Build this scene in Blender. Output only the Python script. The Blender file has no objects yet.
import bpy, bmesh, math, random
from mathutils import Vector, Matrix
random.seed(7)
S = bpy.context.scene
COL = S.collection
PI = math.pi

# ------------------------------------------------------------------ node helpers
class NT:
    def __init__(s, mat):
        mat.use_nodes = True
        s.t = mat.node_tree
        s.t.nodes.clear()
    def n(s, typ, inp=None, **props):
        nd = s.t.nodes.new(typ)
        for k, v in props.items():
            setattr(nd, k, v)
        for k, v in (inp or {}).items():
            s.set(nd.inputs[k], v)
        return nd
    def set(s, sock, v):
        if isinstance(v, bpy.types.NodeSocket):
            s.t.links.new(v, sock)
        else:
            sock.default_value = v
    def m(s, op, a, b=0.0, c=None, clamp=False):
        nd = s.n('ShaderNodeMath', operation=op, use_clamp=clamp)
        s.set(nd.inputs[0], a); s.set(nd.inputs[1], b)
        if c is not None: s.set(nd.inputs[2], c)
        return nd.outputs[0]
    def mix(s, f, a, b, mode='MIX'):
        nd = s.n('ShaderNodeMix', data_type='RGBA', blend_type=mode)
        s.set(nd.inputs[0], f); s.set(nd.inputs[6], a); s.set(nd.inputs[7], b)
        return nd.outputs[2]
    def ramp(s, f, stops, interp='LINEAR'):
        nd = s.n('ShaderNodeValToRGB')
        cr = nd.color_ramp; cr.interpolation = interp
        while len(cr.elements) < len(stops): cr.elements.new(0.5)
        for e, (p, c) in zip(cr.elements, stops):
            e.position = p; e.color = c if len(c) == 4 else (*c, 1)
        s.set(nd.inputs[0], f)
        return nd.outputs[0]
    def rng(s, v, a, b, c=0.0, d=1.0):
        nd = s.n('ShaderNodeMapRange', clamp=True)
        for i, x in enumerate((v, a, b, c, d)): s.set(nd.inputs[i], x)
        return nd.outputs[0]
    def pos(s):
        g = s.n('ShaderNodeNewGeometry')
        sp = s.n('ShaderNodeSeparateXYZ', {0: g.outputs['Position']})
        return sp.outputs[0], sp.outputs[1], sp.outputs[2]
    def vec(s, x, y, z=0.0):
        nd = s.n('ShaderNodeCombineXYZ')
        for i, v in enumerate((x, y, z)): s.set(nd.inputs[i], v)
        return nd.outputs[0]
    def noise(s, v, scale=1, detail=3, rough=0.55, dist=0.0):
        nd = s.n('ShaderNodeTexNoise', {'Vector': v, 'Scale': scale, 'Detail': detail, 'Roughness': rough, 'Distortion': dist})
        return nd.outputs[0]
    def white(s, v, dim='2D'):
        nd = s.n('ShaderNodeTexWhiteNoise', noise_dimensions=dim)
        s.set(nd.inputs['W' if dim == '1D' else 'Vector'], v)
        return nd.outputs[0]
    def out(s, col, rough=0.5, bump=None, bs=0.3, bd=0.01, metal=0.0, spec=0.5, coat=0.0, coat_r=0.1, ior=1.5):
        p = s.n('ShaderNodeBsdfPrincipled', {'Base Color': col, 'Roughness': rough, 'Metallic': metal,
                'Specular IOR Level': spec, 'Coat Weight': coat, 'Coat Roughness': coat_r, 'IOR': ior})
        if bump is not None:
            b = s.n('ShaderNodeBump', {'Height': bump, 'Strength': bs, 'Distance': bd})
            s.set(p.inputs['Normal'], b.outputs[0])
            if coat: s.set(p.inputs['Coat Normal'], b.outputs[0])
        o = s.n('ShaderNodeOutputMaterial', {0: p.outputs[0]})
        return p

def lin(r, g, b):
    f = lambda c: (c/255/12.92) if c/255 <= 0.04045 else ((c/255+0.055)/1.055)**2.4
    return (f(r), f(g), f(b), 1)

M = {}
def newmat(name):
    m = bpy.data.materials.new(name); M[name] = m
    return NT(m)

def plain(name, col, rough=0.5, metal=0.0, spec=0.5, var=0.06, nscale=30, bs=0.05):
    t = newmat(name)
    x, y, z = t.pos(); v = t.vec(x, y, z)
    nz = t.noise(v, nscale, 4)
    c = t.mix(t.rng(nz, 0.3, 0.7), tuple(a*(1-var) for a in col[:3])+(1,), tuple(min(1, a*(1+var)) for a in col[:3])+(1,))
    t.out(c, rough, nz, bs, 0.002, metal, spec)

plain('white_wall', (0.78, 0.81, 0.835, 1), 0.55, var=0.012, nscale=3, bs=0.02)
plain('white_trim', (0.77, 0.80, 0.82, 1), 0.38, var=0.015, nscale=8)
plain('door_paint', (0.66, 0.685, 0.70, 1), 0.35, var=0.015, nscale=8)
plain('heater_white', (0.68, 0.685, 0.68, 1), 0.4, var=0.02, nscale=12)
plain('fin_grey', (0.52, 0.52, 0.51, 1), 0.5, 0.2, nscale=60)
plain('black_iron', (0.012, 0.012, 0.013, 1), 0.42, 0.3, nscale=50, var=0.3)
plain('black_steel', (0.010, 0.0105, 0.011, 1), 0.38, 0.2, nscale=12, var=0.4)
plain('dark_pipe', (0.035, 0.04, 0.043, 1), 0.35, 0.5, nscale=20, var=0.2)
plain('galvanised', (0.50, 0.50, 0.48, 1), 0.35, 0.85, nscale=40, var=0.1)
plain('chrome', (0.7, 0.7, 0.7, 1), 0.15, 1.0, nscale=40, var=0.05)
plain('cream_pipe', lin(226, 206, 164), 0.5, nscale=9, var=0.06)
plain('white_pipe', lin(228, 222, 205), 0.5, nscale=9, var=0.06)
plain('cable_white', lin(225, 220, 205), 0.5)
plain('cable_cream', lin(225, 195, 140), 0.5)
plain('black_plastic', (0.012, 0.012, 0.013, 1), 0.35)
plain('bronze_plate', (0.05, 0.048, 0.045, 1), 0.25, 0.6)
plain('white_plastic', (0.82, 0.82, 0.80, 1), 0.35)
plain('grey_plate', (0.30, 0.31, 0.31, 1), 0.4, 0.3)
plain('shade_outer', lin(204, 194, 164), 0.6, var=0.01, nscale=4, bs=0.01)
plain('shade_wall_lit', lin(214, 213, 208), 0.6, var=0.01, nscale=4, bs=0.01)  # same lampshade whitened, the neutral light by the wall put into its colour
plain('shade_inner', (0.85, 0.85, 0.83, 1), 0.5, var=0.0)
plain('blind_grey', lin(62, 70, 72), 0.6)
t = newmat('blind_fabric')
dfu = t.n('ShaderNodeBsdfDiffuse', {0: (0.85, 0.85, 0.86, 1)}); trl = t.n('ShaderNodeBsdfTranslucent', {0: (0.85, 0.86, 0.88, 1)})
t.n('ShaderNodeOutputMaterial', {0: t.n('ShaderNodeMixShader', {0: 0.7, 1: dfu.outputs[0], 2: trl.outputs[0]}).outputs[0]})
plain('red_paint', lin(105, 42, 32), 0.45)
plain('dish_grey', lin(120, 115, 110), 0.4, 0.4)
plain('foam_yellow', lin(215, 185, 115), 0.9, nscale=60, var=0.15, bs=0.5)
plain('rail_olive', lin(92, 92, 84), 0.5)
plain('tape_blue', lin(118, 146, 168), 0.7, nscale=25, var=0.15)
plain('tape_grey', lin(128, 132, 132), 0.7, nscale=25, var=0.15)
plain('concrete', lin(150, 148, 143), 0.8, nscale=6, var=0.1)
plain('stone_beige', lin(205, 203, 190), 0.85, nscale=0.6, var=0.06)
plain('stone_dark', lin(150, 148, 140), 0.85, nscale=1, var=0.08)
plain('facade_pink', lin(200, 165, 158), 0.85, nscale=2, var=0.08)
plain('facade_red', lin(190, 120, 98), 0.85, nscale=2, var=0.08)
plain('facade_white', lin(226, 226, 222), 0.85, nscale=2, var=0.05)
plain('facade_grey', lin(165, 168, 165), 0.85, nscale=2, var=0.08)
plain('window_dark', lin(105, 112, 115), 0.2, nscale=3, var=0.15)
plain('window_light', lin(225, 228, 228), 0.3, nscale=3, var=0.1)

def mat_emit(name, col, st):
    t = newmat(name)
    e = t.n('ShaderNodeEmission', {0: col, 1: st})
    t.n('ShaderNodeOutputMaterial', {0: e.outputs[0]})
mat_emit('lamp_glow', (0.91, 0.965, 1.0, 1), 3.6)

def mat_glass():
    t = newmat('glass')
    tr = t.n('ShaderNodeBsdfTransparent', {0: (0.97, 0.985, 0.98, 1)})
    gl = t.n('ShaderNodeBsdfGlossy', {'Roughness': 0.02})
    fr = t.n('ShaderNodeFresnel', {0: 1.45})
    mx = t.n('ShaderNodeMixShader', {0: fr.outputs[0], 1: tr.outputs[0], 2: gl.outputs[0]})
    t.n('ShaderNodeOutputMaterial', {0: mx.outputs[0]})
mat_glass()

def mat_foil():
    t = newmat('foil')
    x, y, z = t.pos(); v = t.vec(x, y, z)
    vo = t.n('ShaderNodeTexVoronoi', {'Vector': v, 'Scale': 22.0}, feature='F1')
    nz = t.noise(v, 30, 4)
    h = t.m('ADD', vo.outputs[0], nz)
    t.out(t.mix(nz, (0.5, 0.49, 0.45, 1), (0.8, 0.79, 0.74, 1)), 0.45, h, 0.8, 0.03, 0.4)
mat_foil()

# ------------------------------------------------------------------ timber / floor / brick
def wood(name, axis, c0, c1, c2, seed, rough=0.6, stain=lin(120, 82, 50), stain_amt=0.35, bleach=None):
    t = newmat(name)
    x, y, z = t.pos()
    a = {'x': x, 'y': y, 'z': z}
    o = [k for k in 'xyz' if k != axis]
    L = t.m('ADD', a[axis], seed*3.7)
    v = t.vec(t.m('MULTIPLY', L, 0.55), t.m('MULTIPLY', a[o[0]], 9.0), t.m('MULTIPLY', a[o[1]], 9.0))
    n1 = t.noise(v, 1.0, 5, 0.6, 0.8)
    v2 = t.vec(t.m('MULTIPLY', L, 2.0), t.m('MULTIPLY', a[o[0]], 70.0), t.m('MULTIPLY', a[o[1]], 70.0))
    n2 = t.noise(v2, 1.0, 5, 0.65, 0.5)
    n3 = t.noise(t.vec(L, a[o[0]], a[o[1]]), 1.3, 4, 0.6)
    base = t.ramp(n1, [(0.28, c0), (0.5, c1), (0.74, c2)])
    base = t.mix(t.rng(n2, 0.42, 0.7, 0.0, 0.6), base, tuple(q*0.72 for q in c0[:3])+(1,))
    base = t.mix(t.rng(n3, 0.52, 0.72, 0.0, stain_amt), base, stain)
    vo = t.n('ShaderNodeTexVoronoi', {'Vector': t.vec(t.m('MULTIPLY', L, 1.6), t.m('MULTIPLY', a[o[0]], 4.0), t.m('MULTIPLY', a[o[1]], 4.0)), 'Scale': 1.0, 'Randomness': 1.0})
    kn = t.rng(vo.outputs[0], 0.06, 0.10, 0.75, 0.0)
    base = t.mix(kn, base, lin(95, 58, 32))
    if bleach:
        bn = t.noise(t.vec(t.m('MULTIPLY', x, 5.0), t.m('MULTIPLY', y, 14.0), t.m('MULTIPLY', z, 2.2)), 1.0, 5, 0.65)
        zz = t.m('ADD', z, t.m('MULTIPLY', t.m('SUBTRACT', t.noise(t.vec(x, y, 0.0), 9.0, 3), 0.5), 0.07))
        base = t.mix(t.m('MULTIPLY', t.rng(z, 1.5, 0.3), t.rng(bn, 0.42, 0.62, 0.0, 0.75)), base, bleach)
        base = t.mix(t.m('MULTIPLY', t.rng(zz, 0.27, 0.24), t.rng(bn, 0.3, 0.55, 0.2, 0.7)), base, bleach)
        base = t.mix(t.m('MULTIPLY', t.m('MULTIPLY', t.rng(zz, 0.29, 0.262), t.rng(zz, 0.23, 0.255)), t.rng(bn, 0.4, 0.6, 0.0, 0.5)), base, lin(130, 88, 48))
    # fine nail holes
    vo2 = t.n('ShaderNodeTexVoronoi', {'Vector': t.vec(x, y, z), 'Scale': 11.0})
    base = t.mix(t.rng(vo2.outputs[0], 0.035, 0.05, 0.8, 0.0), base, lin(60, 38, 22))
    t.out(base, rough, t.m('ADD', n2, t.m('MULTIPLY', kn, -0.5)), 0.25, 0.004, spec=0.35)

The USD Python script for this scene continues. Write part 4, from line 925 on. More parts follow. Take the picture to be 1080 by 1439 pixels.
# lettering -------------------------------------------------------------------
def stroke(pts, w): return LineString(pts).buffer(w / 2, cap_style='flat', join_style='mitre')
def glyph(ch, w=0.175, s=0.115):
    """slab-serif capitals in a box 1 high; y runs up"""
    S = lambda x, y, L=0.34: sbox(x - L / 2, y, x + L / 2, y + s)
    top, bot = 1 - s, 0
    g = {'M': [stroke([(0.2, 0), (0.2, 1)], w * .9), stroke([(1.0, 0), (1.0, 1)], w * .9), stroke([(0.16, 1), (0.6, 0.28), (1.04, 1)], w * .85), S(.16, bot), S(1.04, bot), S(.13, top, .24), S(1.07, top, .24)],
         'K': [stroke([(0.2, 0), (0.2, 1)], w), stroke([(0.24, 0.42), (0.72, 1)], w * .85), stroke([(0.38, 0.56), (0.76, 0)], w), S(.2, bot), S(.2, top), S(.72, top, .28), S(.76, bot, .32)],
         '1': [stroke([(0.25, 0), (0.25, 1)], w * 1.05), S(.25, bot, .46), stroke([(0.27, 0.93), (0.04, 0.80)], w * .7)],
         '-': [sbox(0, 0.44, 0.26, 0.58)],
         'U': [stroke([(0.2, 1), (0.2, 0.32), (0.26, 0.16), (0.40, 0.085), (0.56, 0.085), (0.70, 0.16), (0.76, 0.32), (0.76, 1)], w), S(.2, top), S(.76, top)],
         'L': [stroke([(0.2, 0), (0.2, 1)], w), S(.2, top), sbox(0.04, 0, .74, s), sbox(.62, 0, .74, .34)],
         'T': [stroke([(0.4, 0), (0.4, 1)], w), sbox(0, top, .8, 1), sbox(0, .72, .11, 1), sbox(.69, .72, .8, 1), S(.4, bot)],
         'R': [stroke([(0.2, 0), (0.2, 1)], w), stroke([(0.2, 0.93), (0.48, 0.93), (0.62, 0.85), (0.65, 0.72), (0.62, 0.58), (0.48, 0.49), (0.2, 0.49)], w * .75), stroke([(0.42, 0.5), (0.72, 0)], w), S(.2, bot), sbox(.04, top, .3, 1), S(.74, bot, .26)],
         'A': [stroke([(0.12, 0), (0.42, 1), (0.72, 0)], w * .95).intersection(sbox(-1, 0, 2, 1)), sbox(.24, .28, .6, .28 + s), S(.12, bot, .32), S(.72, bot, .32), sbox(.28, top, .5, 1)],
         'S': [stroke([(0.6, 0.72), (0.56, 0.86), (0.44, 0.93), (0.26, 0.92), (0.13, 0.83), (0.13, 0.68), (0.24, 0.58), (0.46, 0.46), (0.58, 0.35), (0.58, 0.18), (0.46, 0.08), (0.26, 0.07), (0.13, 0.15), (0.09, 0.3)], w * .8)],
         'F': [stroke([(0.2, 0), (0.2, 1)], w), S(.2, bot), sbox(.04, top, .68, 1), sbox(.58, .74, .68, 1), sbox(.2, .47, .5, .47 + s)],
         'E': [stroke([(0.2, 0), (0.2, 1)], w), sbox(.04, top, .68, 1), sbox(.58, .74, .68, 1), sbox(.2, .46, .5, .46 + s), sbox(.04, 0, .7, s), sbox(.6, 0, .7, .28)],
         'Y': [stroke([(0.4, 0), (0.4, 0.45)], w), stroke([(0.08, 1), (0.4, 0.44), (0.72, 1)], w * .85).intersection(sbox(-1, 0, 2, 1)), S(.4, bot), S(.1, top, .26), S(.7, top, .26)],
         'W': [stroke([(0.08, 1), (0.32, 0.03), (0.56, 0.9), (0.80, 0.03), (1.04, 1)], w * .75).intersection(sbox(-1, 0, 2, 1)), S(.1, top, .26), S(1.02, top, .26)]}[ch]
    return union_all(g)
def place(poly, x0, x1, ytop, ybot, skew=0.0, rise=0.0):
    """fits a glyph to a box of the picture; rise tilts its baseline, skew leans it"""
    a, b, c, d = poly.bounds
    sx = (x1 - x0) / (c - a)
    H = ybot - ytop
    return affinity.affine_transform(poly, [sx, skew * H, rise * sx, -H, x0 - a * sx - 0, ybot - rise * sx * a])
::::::
● **TASK DETAILS**: Lines from the start of the material above through the line containing "PI = math.pi" are to be duplicated exactly, and only those.

● **THE REPLY**:
Build this scene in Blender. Output only the Python script. The Blender file has no objects yet.
import bpy, bmesh, math, random
from mathutils import Vector, Matrix
random.seed(7)
S = bpy.context.scene
COL = S.collection
PI = math.pi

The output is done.